À l'évidence, la majorité des petits entrepreneurs répondent non à cette question. Le sondage de la FCEI révèle aussi que 85% des PME qui décrochent des contrats fédéraux le font depuis plus de cinq ans. C'est donc dire que les entreprises qui connaissent bien les rouages des marchés publics tirent mieux leur épingle du jeu que leurs concurrentes.

Gilles Gamas en sait quelque chose. Il a fondé la Société Gamma, entreprise de traduction qu'il a vendue lorsqu'il a pris sa retraite. Pas moins de 90% de son chiffre d'affaires provenait de contrats fédéraux.

Selon lui, bon nombre de petites entreprises ont du mal à se retrouver dans les dédales des appels d'offres: elles doivent acquérir une cote de sécurité, éplucher une paperasse volumineuse et apprendre à distinguer les contrats intéressants de ceux qui ne valent pas l'effort.

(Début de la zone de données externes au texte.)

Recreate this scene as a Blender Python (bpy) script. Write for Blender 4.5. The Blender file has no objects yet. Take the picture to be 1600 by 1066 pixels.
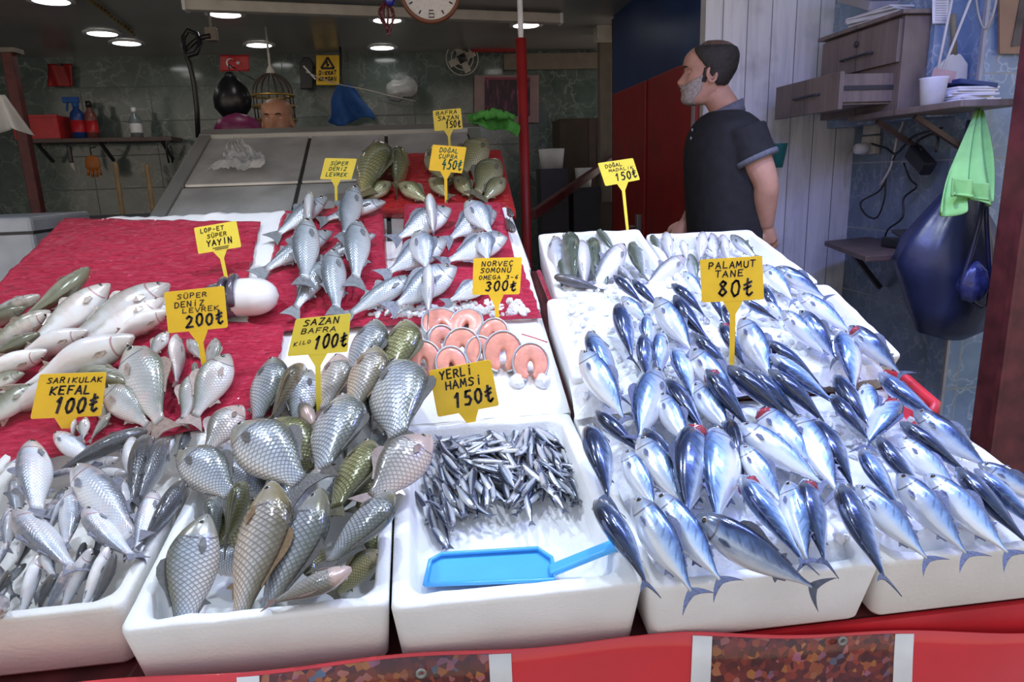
import bpy, bmesh, math, random
import numpy as np
from mathutils import Vector, Matrix, noise as mnoise
random.seed(7)
SC = bpy.context.scene
COL = SC.collection
# ------------------------------------------------------------------ camera
F_PX, PITCH, YAW, ROLL, CAM_Z = 1080.0, math.radians(13.5), math.radians(7.0), math.radians(2.0), 1.5
FW = Vector((math.sin(YAW)*math.cos(PITCH), math.cos(YAW)*math.cos(PITCH), -math.sin(PITCH)))
R0 = Vector((math.cos(YAW), -math.sin(YAW), 0)); U0 = R0.cross(FW)
RT = R0*math.cos(ROLL)-U0*math.sin(ROLL); UP = U0*math.cos(ROLL)+R0*math.sin(ROLL)
CAM = Vector((0, 0, CAM_Z))
cd = bpy.data.cameras.new('camera'); cam = bpy.data.objects.new('camera', cd); COL.objects.link(cam)
cd.sensor_width = 36.0; cd.lens = F_PX/1600*36.0; cd.clip_start = 0.02
mw = Matrix((RT, UP, -FW)).transposed().to_4x4(); mw.translation = CAM; cam.matrix_world = mw
SC.camera = cam
# ------------------------------------------------------------------ colour management
SC.view_settings.view_transform = 'Standard'; SC.view_settings.look = 'None'
SC.view_settings.gamma = 1.0; SC.view_settings.use_curve_mapping = False
SC.view_settings.exposure = 0.0
# ------------------------------------------------------------------ sky: pale overcast, cool overhead, warmer towards the street horizon
W = bpy.data.worlds.new('sky'); SC.world = W; W.use_nodes = True
wn = W.node_tree; wn.nodes.clear()
wo = wn.nodes.new('ShaderNodeOutputWorld'); wb = wn.nodes.new('ShaderNodeBackground')
wt = wn.nodes.new('ShaderNodeTexCoord'); ws = wn.nodes.new('ShaderNodeSeparateXYZ'); wr = wn.nodes.new('ShaderNodeValToRGB')
wn.links.new(wt.outputs['Generated'], ws.inputs[0]); wn.links.new(ws.outputs['Z'], wr.inputs[0])
wr.color_ramp.elements[0].position = 0.0; wr.color_ramp.elements[0].color = (1.0, 0.84, 0.69, 1)
wr.color_ramp.elements[1].position = 0.75; wr.color_ramp.elements[1].color = (0.62, 0.78, 1.0, 1)
wn.links.new(wr.outputs[0], wb.inputs[0]); wb.inputs[1].default_value = 1.05
wn.links.new(wb.outputs[0], wo.inputs[0])
def lamp(name, kind, loc, energy, color, size=0.1, rot=None, sy=None):
    l = bpy.data.lights.new(name, kind); l.energy = energy; l.color = color
    if kind == 'AREA':
        l.size = size
        if sy: l.shape = 'RECTANGLE'; l.size_y = sy
    elif kind == 'SUN': l.angle = size
    else: l.shadow_soft_size = size
    o = bpy.data.objects.new(name, l); COL.objects.link(o); o.location = loc
    if rot: o.rotation_euler = rot
    return o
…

«On considère que la lourdeur du processus... ce qui fait le bonheur des uns fait le malheur des autres, indique-t-il. Ça fait le malheur des très petites entreprises. Mais pour une entreprise comme la nôtre, on se dit qu'il y a quand même moins de gens qui peuvent répondre au concours. C'est un peu cynique, mais c'est réaliste.»

Dans l'intérêt des PME?

Est-il possible d'alléger le processus d'appel d'offres pour inciter les PME à y répondre? Le ministère des Travaux publics a refusé de répondre à nos questions. Mais les experts reconnaissent qu'Ottawa a fait son bout de chemin, notamment en créant le Bureau de la PME, en 2005, justement pour aider les petites entreprises qui souhaitent décrocher des contrats publics.

«On a connu le scandale des commandites, le scandale l'industrie de la construction, et le gouvernement voudrait alléger les modalités des marchés publics? Il serait vilipendé sur la place publique», souligne Francis Giguère, président de la firme de consultation Info-Opportunités.

Les PME doivent donc se retrousser les manches et braver la paperasse, poursuit-il. C'est dans leur intérêt: le gouvernement fédéral distribue à lui seul des contrats totalisant 120 milliards chaque année.

Et du lot, les contrats sur invitation sont beaucoup plus nombreux que ceux qui sont accordés au terme d'appels d'offres formels. Pour profiter de la manne, donc, les petites entreprises ont intérêt à faire des pieds et des mains pour se faire connaître des différents ministères.

«Il n'y a pas de cachette, dit M. Giguère, le gouvernement se plaint parfois de ne pas avoir assez d'offres des entreprises publiques, et donc des PME.»

«C'est évident qu'il y a de la paperasse, convient Cyrile D'Almeida, directeur de la firme de consultation Stratégie Contact, à Québec. Mais à partir du moment où on décide de s'intéresser à ce marché, il va falloir se préparer. Et souvent, ceux qui se préparent gagnent.»